Also 6 broderly. [f. BROTHER + -LY1. Cf. OE. bróðorlíc; but no corresponding form is found in ME.]
1. Of or pertaining to a brother; also, characteristic of a brother, fraternal, kind, affectionate.
c. 1000. Ælfric, Gram., vi. 15. Fraternus, broðorlic.
1535. Coverdale, Amos i. 2. They haue not remembred the brotherly couenaunt [Wyclif, boond of bretheren].
1555. Eden, Decades W. Ind., I. II. 72. A brotherly league.
1656. Jeanes, Mixt. Schol. Div., 152. A brotherly Saviour, and Redeemer.
1835. Carlyle, Misc. (1857), III. 299. The freest, brotherliest, bravest human soul.
b. Common in brotherly kindness, love (sometimes, though unnecessarily, joined by a hyphen).

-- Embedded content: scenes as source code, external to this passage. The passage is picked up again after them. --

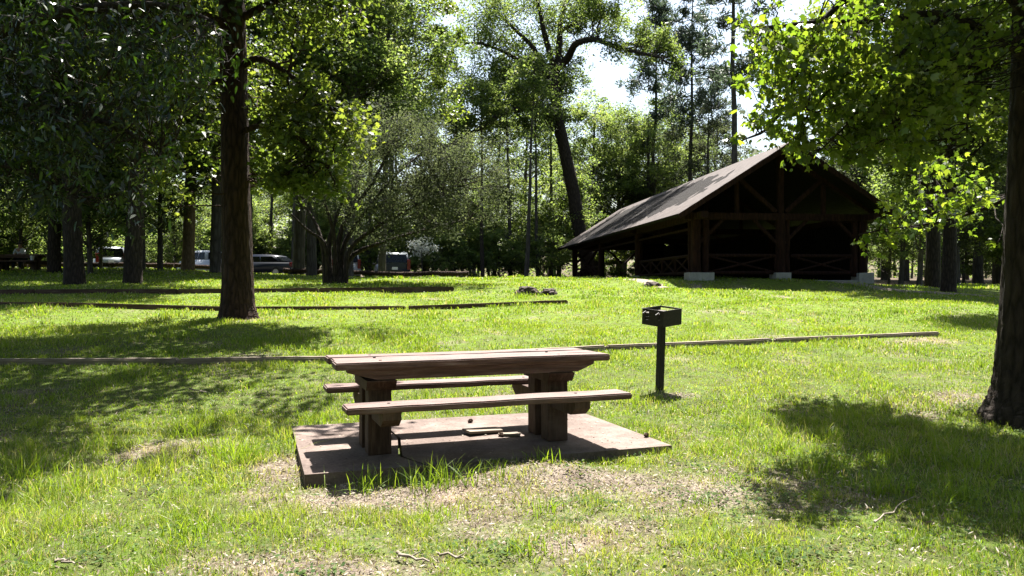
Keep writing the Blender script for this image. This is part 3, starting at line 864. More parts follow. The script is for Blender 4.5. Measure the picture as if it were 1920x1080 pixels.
    # railings with crossed logs
    def rail(p, q, name='railing'):
        bm = bmesh.new(); p = Vector(p); q = Vector(q)
        for z in (.35, 1.05): bm_cyl(bm, p + Vector((0, 0, z)), q + Vector((0, 0, z)), .07, None, 8)
        n = max(1, int(round((q - p).length / 2.0)))
        for i in range(n):
            a = p + (q - p) * (i / n); b = p + (q - p) * ((i + 1) / n)
            bm_cyl(bm, a + Vector((0, 0, .36)), b + Vector((0, 0, 1.03)), .045, None, 8)
            bm_cyl(bm, a + Vector((0, 0, 1.03)), b + Vector((0, 0, .36)), .045, None, 8)
            bm_cyl(bm, b + Vector((0, 0, .3)), b + Vector((0, 0, 1.1)), .06, None, 8)
        bm_obj(name, bm, pw, root, smooth=False)
    rail((.5, 0, 0), (cx - .2, 0, 0)); rail((cx + .45, 0, 0), (Wd - .5, 0, 0))
    rail((0, .7, 0), (0, 7.7, 0)); rail((0, 16.3, 0), (0, 23.7, 0)); 
    # upper rail seen across the open left bays
    beam('upper_rail', (0, .3, 2.15), (0, 23.7, 2.15), .1, .1)
    # closed right wall and far gable
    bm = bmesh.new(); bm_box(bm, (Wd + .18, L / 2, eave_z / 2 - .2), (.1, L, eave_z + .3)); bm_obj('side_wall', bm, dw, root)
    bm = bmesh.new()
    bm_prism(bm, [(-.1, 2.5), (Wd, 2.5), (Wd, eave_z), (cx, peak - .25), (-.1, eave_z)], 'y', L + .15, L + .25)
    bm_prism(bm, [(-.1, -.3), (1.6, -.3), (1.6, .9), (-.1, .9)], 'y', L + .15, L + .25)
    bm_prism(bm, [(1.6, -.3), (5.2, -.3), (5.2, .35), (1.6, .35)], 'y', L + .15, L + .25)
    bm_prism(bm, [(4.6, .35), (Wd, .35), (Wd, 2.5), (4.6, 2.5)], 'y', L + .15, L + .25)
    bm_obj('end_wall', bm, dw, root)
    bm = bmesh.new(); bm_box(bm, (cx, L / 2, -.3), (Wd + .6, L + .5, .7)); bm_obj('floor', bm, M['pier'], root)
    # panel closing the last left bay, with braces
    bm = bmesh.new(); bm_beam(bm, (0.05, 17.0, .4), (0.05, 23.5, 2.2), .14, .14); bm_beam(bm, (0.05, 17.0, 2.2), (0.05, 23.5, .4), .14, .14)
    bm_obj('cross_brace', bm, pw, root)
    # solid block added inside on the right to keep the room dark
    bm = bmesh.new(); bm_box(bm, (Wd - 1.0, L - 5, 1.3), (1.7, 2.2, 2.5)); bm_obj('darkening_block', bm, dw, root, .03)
build_pavilion()

# ---------------------------------------------------------------- vehicles
def build_car(name, kind, paint, label, loc, rz, low=None):
    cabp = paint; paint = low or paint
    root = empty(name, (loc[0], loc[1], gz(loc[0], loc[1]) + .035), label, {'suv': 'suv', 'sedan': 'car', 'pickup': 'pickup truck', 'van': 'van'}[kind], rz)
    # local: y forward (nose at +y), rear at -y
    S = {'suv': dict(L=4.7, W=1.86, H=1.78, belt=1.08, prof=[(-2.3, 1.05), (-2.18, 1.70), (-2.0, 1.76), (.3, 1.78), (.75, 1.68), (1.25, 1.14)], hood=1.05),
         'van': dict(L=4.8, W=1.86, H=1.8, belt=1.06, prof=[(-2.35, 1.05), (-2.2, 1.74), (-2.0, 1.79), (.5, 1.8), (.95, 1.68), (1.65, 1.10)], hood=1.0),
         'sedan': dict(L=4.6, W=1.78, H=1.44, belt=.93, prof=[(-1.75, .98), (-1.15, 1.36), (-.7, 1.43), (.2, 1.44), (.6, 1.36), (1.25, .96)], hood=.90),
         'pickup': dict(L=5.4, W=1.9, H=1.82, belt=1.12, prof=[(-.55, 1.12), (-.45, 1.72), (-.2, 1.81), (.7, 1.82), (1.05, 1.72), (1.55, 1.18)], hood=1.12)}[kind]
    L, Wd, belt = S['L'], S['W'], S['belt']
    hl = L / 2
    low_prof = [(-hl, .42), (-hl - .02, .75), (-hl + .03, belt - .02), (S['prof'][-1][0], belt + .03), (hl - .35, S['hood'] - .04), (hl - .02, .75), (hl, .42), (hl - .1, .30), (-hl + .1, .30)]
    def loft(prof, w_fn, nm, mat, parent, bev):
        bm = bmesh.new()
        A_ = [bm.verts.new((-w_fn(z), y, z)) for y, z in prof]; B_ = [bm.verts.new((w_fn(z), y, z)) for y, z in prof]
        bm.faces.new(A_); bm.faces.new(B_[::-1]); n = len(prof)
        for i in range(n): bm.faces.new([A_[i], B_[i], B_[(i + 1) % n], A_[(i + 1) % n]])
        return bm_obj(nm, bm, mat, parent, bev, True, 3)
    wf = lambda z: Wd / 2 * (1 - .05 * max(0, z - .75) ** 1)
    cabw = lambda z: Wd / 2 * (.97 - .22 * max(0, z - belt))
    body = loft(low_prof, wf, 'body', M[paint], root, .06)
    cab = [(S['prof'][0][0] + .02, belt - .03)] + S['prof'][1:-1] + [(S['prof'][-1][0] - .02, belt + .0)]
    loft(cab, cabw, 'cabin', M[cabp], root, .07)
    # windows, a little proud of the cabin
    def pane(pts, nm='window', mat='glass'):
        bm = bmesh.new(); vs = [bm.verts.new(p) for p in pts]; f = bm.faces.new(vs)
        r = bmesh.ops.solidify(bm, geom=[f], thickness=.012); bm_obj(nm, bm, M[mat], root)
    (yr0, zr0), (yr1, zr1) = S['prof'][0], S['prof'][1]
    (yf0, zf0), (yf1, zf1) = S['prof'][-1], S['prof'][-2]
    for s in (-1, 1):
        zt = S['H'] - .14; zb = belt + .05
        rr = lambda z: yr0 + (yr1 - yr0) * (z - zr0) / (zr1 - zr0); ff = lambda z: yf0 + (yf1 - yf0) * (z - zf0) / (zf1 - zf0)
        yb0, yt0, yb1, yt1 = rr(zb) + .18, rr(zt) + .18, ff(zb) - .22, ff(zt) - .12
        n = 3 if kind in ('suv', 'van') else 2
        if kind == 'pickup': n = 2
        for i in range(n):
            a, b = i / n + .015, (i + 1) / n - .015
            lb = lambda t: yb0 + (yb1 - yb0) * t; lt = lambda t: yt0 + (yt1 - yt0) * t
            o_ = .012
            pane([(s * (cabw(zb) + o_), lb(a), zb), (s * (cabw(zb) + o_), lb(b), zb), (s * (cabw(zt) + o_), lt(b), zt), (s * (cabw(zt) + o_), lt(a), zt)], 'side_window')
    def quad_on(y0_, z0_, y1_, z1_, w0, w1, off, nm, a=.12, b=.9):
        ya, za = y0_ + (y1_ - y0_) * a, z0_ + (z1_ - z0_) * a; yb, zb = y0_ + (y1_ - y0_) * b, z0_ + (z1_ - z0_) * b
        pane([(-w0, ya + off, za), (w0, ya + off, za), (w1, yb + off, zb), (-w1, yb + off, zb)], nm)
    quad_on(yr0, zr0, yr1, zr1, Wd / 2 * .84, Wd / 2 * .74, -.035, 'rear_window')
    quad_on(yf0, zf0, yf1, zf1, Wd / 2 * .84, Wd / 2 * .74, .04, 'windscreen')
    # wheels
    r = .36 if kind != 'sedan' else .32
    for sx in (-1, 1):
        for yy in (-hl + .95, hl - .9):
            bm = bmesh.new(); bm_cyl(bm, (sx * (Wd / 2 - .22), yy, r), (sx * (Wd / 2 + .012), yy, r), r, None, 24)
            w_ = bm_obj('wheel', bm, M['rubber'], root, .03)
            bm = bmesh.new(); bm_cyl(bm, (sx * (Wd / 2 + .005), yy, r), (sx * (Wd / 2 + .022), yy, r), r * .62, None, 16)
            bm_obj('rim', bm, M['rim'], w_)
    for sx in (-1, 1):
        zt = (1.32, .72) if kind in ('suv', 'van') else (.92, .66)
        if kind == 'pickup': zt = (1.05, .7)
        bm = bmesh.new(); bm_box(bm, (sx * (Wd / 2 - .10), -hl + .0, sum(zt) / 2), (.20, .12, (zt[0] - zt[1]))); bm_obj('tail_light', bm, M['tail'], root, .02)
        bm = bmesh.new(); bm_box(bm, (sx * (Wd / 2 - .24), hl - .06, .70), (.34, .14, .15)); bm_obj('headlight', bm, M['lamp'], root, .03)
        bm = bmesh.new(); bm_box(bm, (sx * (Wd / 2 + .09), yf0 - .25, belt + .08), (.18, .10, .13)); bm_obj('wing_mirror', bm, M['trim'], root, .03)
    for yy in (-hl - .03, hl - .0):
        bm = bmesh.new(); bm_box(bm, (0, yy, .46), (Wd * .94, .16, .22)); bm_obj('bumper', bm, M['trim' if kind in ('suv', 'pickup') else paint], root, .04)
    bm = bmesh.new(); bm_box(bm, (0, -hl - .035, .80), (.34, .02, .16)); bm_obj('licence_plate', bm, M['plate'], root)
    if kind in ('suv', 'van'):
        for sx in (-1, 1):
            bm = bmesh.new(); bm_beam(bm, (sx * .62, -1.9, 1.83), (sx * .62, .2, 1.84), .04, .04)
            for yy in (-1.8, .1): bm_box(bm, (sx * .62, yy, 1.795), (.04, .08, .05))
            bm_obj('roof_rail', bm, M['rim'], root)
    if kind == 'suv':
        bm = bmesh.new(); bm_box(bm, (0, -hl - .01, .93), (Wd * .74, .05, .28)); bm_obj('tailgate_trim', bm, M['paint_navy'], root, .02)
        bm = bmesh.new(); bm_box(bm, (-.35, -hl + .05, 1.80), (.24, .14, .05)); bm_obj('roof_lamp', bm, M['lamp'], root, .01)
    if kind == 'pickup':
        bm = bmesh.new(); bm_box(bm, (0, -1.62, 1.15), (1.5, 1.9, .02)); bm_obj('cargo_bed', bm, M['trim'], root)
    return root
build_car('parked_suv', 'suv', 'paint_silver', 'silver and dark suv seen from behind right of the shrubby tree', ((734 - 960) / F * 47, 47), math.radians(14), 'paint_navy')
build_car('parked_van', 'van', 'paint_silver', 'pale van seen from behind, leftmost of the parked vehicles', ((205 - 960) / F * 48, 48), math.radians(31)).scale = (.92, .92, .92)
build_car('parked_pickup', 'pickup', 'paint_white', 'white pickup truck parked between the tan trunk and the big trunk', ((398 - 960) / F * 54, 54), math.radians(60))
build_car('parked_car', 'sedan', 'paint_navy', 'dark blue sedan parked just right of the big foreground trunk', ((494 - 960) / F * 47, 47), math.radians(78))
build_car('parked_car', 'van', 'paint_white', 'white minivan half hidden behind the shrubby tree stems', ((648 - 960) / F * 50, 50), math.radians(13))

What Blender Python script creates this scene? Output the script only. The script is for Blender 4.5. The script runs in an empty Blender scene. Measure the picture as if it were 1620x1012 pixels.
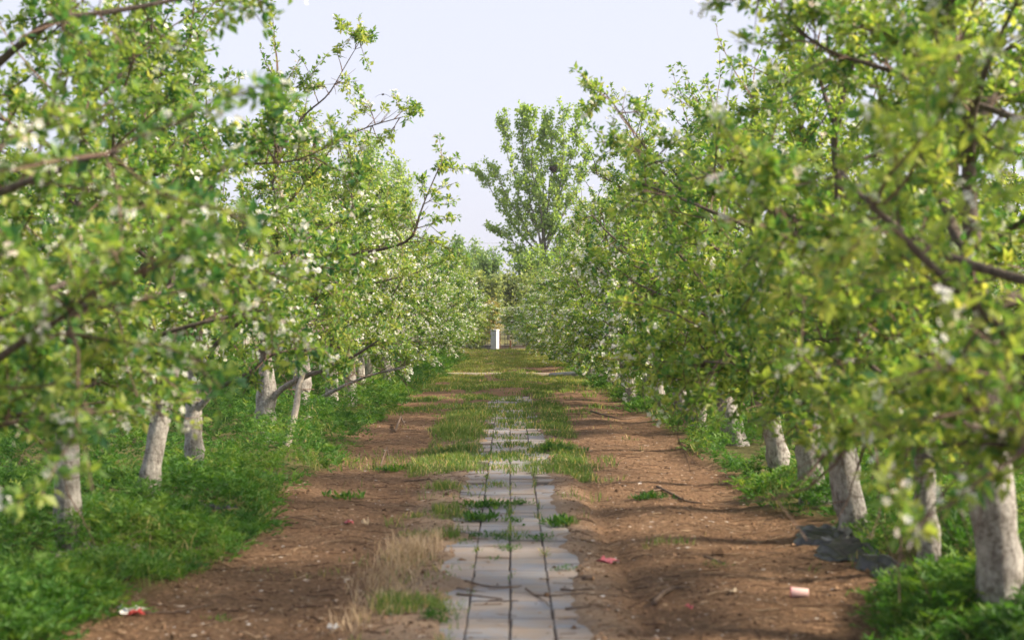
import bpy, math, random
import numpy as np
from mathutils import Vector

R = math.radians
S = bpy.context.scene
COL = S.collection
rng = np.random.default_rng(7)
random.seed(7)

# ------------------------------------------------------------------ camera
CAM_H, FPX, HOR, VPX = 1.8, 2300.0, 490.0, 807.0
cd = bpy.data.cameras.new('camera')
cam = bpy.data.objects.new('camera', cd)
COL.objects.link(cam)
cam.location = (0, 0, CAM_H)
cam.rotation_euler = (R(90) - math.atan((506 - HOR) / FPX), 0, -math.atan((810 - VPX) / FPX))
cd.sensor_width = 36.0
cd.lens = FPX / 1620 * 36
cd.clip_start, cd.clip_end = 0.1, 3000
cd.dof.use_dof = True
cd.dof.focus_distance = 30
cd.dof.aperture_fstop = 1.8
cd.dof.aperture_blades = 7
S.camera = cam

# ------------------------------------------------------------------ world and sun
SUN_EL, SUN_AZ = 36.0, 100.0          # azimuth clockwise from the view direction (+Y)
w = bpy.data.worlds.new('World')
S.world = w
w.use_nodes = True
nt = w.node_tree
bg = nt.nodes['Background']
sky = nt.nodes.new('ShaderNodeTexSky')
sky.sky_type = 'NISHITA'
sky.sun_disc = False
sky.sun_elevation, sky.sun_rotation = R(SUN_EL), R(SUN_AZ)
sky.air_density, sky.dust_density, sky.ozone_density = 1.0, 3.5, 1.5
mx = nt.nodes.new('ShaderNodeMix')
mx.data_type = 'RGBA'
mx.inputs[0].default_value = 0.82
mx.inputs[7].default_value = (3.62, 3.62, 4.2, 1)      # thin high overcast veiling the sky
nt.links.new(sky.outputs[0], mx.inputs[6])
nt.links.new(mx.outputs[2], bg.inputs[0])
bg.inputs[1].default_value = 0.1
sd = bpy.data.lights.new('sun', 'SUN')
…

1526. Pilgr. Perf. (W. de W., 1531), 170. Fraternall charite or brotherly loue.
1611. Bible, 2 Peter i. 7. Adde to godlinesse, brotherly kindnesse. Ibid., Hebr. xiii. 1. Let brotherly loue continue.
1667. H. More, Div. Dial., V. xlii. (1713), 526. The exercise of Brotherly-kindness.
1856. R. Vaughan, Mystics (1860), I. 199. To displace this pride by brotherly-kindness.
† 2. Of things: Acting in harmonious conjunction.
1638. A. Read, Treat. Chirurg., xx. 146. Two brotherly muscles, appoynted for sundry motions of the same part.